> THE EXERCISE
Extract, unchanged, every line from the top of the material below through the line with "return mix(c, (110, 175, 195), smooth01(nz(x", and no more.

> GIVEN MATERIAL
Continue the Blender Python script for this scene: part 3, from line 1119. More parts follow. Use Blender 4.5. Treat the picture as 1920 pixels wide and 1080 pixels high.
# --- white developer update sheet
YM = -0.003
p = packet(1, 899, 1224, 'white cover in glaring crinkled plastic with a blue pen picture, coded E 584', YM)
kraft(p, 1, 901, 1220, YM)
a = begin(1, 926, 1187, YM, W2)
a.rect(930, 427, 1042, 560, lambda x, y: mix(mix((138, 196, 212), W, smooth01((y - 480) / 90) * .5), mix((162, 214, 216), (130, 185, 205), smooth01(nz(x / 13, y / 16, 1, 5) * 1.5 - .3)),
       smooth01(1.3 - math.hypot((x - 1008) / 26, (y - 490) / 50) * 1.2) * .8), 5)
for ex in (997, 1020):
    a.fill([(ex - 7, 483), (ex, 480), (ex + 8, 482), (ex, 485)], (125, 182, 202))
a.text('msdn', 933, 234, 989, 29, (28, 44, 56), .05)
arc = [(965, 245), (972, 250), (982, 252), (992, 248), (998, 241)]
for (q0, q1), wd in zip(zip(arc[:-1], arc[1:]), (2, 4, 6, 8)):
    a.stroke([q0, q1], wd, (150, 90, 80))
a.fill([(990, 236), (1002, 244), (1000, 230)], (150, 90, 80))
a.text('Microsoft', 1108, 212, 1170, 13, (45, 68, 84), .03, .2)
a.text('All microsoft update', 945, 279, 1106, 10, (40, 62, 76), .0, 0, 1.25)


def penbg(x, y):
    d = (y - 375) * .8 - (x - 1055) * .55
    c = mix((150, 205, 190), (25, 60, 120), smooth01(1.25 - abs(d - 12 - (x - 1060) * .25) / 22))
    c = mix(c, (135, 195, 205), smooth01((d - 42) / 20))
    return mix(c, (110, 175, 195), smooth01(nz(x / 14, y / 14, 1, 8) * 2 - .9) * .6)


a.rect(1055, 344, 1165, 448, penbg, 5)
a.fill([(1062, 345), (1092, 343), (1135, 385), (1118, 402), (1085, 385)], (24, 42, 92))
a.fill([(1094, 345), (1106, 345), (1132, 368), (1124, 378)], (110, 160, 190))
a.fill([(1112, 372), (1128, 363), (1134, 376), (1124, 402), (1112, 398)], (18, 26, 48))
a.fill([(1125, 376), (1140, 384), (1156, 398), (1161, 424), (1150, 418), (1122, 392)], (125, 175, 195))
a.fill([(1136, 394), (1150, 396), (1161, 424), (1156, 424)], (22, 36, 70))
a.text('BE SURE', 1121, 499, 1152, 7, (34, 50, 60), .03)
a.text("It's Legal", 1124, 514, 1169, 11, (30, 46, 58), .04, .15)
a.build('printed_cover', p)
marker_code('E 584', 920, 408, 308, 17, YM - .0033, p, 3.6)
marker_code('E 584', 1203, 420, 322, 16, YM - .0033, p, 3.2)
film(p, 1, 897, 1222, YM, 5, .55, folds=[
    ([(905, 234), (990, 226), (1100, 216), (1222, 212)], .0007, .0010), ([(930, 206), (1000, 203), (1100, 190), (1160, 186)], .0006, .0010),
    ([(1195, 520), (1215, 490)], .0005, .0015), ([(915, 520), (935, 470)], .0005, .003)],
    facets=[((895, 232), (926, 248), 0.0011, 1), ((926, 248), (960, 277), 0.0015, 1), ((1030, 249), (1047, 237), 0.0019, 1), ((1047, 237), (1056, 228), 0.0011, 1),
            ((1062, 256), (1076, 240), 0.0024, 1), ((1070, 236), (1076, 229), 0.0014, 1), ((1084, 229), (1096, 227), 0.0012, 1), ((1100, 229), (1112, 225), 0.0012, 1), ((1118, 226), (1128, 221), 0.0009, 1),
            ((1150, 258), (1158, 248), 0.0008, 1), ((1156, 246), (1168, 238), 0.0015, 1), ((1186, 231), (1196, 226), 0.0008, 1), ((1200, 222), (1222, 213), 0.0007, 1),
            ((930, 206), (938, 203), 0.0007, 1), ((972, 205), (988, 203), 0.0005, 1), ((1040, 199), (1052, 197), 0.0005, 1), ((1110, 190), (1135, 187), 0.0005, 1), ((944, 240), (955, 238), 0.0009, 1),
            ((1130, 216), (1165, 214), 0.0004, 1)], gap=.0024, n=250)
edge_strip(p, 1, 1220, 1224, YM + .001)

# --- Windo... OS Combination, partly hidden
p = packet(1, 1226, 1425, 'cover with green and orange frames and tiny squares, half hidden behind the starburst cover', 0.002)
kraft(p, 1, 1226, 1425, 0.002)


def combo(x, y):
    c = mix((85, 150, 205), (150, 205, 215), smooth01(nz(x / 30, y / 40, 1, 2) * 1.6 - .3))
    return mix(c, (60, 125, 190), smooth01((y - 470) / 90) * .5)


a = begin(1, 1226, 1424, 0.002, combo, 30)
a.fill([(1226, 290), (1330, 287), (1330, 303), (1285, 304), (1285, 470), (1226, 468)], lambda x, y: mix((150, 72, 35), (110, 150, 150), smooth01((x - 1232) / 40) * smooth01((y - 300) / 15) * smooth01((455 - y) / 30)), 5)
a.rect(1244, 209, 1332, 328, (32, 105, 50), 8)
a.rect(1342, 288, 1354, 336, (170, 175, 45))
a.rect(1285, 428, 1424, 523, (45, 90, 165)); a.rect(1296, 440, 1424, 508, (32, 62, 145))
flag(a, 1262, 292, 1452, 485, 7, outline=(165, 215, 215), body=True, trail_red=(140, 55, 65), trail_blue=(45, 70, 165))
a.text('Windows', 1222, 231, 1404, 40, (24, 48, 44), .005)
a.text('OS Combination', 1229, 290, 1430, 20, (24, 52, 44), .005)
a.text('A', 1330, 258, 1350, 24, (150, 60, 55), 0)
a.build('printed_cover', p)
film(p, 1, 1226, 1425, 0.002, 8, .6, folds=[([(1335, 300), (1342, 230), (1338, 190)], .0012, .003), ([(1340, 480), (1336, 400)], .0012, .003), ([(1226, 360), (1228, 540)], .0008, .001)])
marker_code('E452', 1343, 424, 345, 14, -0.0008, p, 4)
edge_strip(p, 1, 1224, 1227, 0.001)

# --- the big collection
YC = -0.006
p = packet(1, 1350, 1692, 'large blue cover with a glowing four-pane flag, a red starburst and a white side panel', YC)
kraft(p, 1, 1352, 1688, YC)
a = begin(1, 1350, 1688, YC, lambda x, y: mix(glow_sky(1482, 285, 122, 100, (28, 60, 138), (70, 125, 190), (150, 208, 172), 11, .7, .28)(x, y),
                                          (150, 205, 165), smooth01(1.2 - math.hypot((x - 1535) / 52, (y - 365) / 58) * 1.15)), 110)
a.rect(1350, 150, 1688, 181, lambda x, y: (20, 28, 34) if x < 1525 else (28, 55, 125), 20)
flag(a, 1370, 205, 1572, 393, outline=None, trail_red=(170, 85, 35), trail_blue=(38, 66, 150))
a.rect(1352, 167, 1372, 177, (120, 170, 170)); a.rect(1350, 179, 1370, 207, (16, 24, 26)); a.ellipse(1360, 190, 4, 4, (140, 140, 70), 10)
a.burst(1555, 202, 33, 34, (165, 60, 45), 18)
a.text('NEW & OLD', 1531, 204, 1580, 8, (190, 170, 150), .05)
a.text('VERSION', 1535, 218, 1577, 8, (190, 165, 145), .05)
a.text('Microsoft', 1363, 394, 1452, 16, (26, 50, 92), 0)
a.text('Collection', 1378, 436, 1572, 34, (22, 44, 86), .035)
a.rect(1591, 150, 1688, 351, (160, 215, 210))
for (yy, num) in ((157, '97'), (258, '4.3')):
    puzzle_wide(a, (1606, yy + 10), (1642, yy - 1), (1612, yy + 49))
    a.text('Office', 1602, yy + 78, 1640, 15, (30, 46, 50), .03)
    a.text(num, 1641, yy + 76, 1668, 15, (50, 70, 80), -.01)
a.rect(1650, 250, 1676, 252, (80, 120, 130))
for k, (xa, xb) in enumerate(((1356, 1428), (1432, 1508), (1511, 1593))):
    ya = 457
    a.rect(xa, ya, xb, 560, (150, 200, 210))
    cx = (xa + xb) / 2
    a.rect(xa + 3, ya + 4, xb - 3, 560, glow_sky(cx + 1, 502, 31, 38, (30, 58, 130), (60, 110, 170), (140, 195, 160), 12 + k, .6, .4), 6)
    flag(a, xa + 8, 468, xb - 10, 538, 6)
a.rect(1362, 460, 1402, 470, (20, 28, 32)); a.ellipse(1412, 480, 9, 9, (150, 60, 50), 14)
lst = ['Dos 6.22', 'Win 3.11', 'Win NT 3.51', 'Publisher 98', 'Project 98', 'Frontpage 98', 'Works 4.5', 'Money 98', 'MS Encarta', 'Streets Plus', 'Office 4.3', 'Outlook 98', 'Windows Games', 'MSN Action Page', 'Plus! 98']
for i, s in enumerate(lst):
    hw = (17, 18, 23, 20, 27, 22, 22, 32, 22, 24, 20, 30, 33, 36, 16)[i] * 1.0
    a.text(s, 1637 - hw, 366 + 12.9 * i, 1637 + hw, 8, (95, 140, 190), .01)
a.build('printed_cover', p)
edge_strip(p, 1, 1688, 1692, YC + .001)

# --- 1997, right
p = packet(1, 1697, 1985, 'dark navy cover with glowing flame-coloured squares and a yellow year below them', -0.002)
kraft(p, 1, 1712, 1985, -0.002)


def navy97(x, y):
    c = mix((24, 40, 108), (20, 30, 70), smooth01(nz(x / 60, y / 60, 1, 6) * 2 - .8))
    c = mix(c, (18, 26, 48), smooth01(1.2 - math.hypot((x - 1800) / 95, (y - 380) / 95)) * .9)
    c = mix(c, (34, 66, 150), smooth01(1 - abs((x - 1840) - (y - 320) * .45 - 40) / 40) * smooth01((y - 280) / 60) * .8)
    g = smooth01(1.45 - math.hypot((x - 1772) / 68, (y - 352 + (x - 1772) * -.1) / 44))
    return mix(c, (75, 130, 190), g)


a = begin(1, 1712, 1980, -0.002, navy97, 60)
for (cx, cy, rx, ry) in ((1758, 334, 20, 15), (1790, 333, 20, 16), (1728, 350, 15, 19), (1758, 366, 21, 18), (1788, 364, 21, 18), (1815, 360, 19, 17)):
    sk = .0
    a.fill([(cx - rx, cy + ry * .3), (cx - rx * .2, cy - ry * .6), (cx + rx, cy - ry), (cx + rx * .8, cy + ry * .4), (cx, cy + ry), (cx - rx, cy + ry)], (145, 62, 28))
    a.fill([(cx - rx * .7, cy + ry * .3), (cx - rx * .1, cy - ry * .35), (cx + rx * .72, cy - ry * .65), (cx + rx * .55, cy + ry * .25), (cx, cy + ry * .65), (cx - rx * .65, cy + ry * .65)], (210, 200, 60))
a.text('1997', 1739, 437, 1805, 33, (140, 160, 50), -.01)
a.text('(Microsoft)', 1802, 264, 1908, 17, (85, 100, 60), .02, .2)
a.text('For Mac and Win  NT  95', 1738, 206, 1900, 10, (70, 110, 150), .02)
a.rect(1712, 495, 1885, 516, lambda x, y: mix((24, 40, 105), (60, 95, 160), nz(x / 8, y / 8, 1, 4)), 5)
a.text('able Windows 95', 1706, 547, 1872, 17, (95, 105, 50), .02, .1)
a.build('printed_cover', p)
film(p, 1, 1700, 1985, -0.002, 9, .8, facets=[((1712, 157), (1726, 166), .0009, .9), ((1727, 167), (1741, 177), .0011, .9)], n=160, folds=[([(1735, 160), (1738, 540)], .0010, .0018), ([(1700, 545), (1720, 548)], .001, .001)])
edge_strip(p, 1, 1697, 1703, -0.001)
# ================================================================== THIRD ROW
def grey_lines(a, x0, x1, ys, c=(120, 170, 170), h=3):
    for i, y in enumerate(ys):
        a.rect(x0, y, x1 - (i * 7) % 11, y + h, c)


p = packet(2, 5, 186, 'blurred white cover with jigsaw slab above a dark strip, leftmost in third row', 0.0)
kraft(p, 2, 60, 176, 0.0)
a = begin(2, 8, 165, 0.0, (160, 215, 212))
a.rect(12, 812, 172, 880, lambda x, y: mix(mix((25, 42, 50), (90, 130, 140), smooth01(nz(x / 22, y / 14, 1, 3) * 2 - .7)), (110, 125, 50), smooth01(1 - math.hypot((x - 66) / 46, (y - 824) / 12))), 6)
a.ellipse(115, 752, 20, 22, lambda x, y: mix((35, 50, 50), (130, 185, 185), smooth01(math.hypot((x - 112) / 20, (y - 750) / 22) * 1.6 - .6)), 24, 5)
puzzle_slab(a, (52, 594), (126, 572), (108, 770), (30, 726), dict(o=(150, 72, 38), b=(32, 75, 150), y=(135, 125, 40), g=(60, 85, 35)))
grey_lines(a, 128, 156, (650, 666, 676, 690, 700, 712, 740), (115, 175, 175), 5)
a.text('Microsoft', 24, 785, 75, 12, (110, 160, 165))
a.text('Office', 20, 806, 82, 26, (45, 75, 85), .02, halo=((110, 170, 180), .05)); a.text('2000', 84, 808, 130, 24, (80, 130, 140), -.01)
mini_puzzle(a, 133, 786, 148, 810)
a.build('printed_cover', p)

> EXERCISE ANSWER
Continue the Blender Python script for this scene: part 3, from line 1119. More parts follow. Use Blender 4.5. Treat the picture as 1920 pixels wide and 1080 pixels high.
# --- white developer update sheet
YM = -0.003
p = packet(1, 899, 1224, 'white cover in glaring crinkled plastic with a blue pen picture, coded E 584', YM)
kraft(p, 1, 901, 1220, YM)
a = begin(1, 926, 1187, YM, W2)
a.rect(930, 427, 1042, 560, lambda x, y: mix(mix((138, 196, 212), W, smooth01((y - 480) / 90) * .5), mix((162, 214, 216), (130, 185, 205), smooth01(nz(x / 13, y / 16, 1, 5) * 1.5 - .3)),
       smooth01(1.3 - math.hypot((x - 1008) / 26, (y - 490) / 50) * 1.2) * .8), 5)
for ex in (997, 1020):
    a.fill([(ex - 7, 483), (ex, 480), (ex + 8, 482), (ex, 485)], (125, 182, 202))
a.text('msdn', 933, 234, 989, 29, (28, 44, 56), .05)
arc = [(965, 245), (972, 250), (982, 252), (992, 248), (998, 241)]
for (q0, q1), wd in zip(zip(arc[:-1], arc[1:]), (2, 4, 6, 8)):
    a.stroke([q0, q1], wd, (150, 90, 80))
a.fill([(990, 236), (1002, 244), (1000, 230)], (150, 90, 80))
a.text('Microsoft', 1108, 212, 1170, 13, (45, 68, 84), .03, .2)
a.text('All microsoft update', 945, 279, 1106, 10, (40, 62, 76), .0, 0, 1.25)


def penbg(x, y):
    d = (y - 375) * .8 - (x - 1055) * .55
    c = mix((150, 205, 190), (25, 60, 120), smooth01(1.25 - abs(d - 12 - (x - 1060) * .25) / 22))
    c = mix(c, (135, 195, 205), smooth01((d - 42) / 20))
    return mix(c, (110, 175, 195), smooth01(nz(x / 14, y / 14, 1, 8) * 2 - .9) * .6)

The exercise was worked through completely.